Scana, which owns the South Carolina Electric & Gas Co (SCE&G), has been under pressure since it scrapped the V.C. Summer nuclear project in July after spending about $9 billion on it with state-owned utility Santee Cooper.

The company received a subpoena in October from the Securities and Exchange Commission related to an investigation of the nuclear project. (

Scana was funding some of the project’s costs from SCE&G, a move that angered customers and led to the utility rolling back electricity rates for residential users.

The nuclear project became a lightning rod for criticism, with local politicians arguing over who should pay for the aborted project.

South Carolina Governor Henry McMaster said while the deal is a step in the right direction, it will not resolve all problems for customers.

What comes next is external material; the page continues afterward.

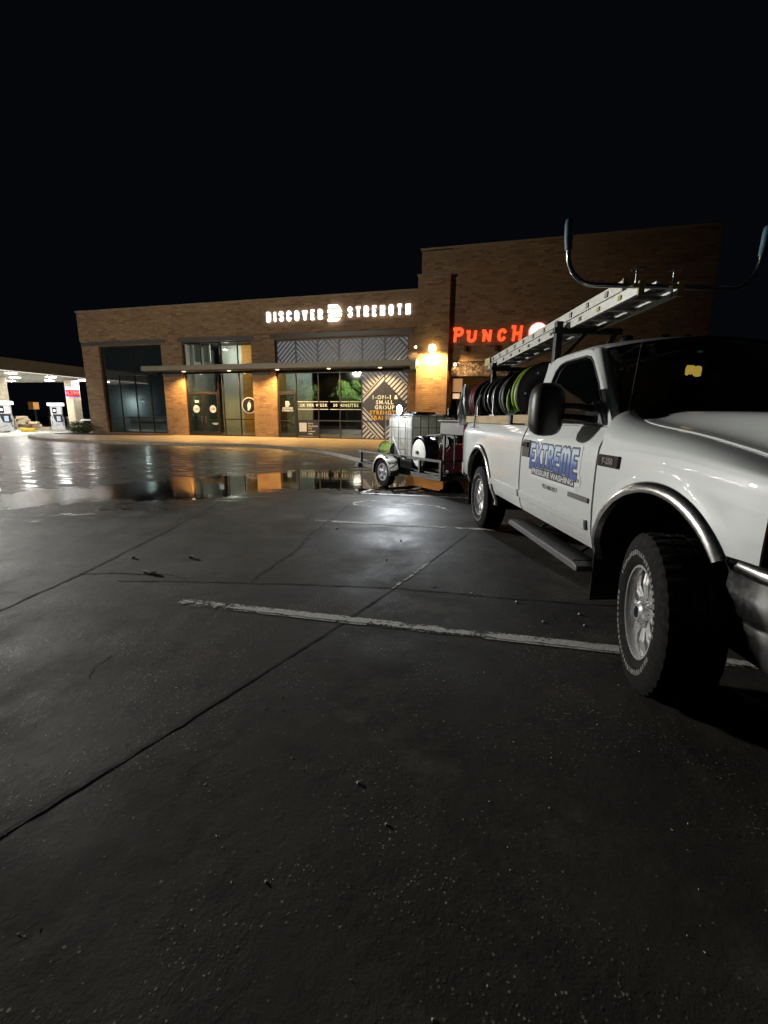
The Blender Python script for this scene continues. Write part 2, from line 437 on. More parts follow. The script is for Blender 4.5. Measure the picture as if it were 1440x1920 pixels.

As part of the deal, Dominion will also write off more than $1.7 billion in connection with the abandoned nuclear plant.

Guggenheim Securities analyst Shahriar Pourreza said he expects regulators to approve the deal.

“Scana does not have any other option and regulators will be aware of that, so the deal is likely to go through but it will be noisy,” Pourreza said.

Dominion is offering 0.6690 of its shares for each Scana share, or about $55.35, based on Dominion’s average stock price of the last 30 trading days ended Jan. 2.

The deal is expected to immediately add to earnings after its closure in the third quarter, Dominion said.

Credit Suisse was the financial adviser for Dominion. Morgan Stanley and RBC Capital Markets advised Scana.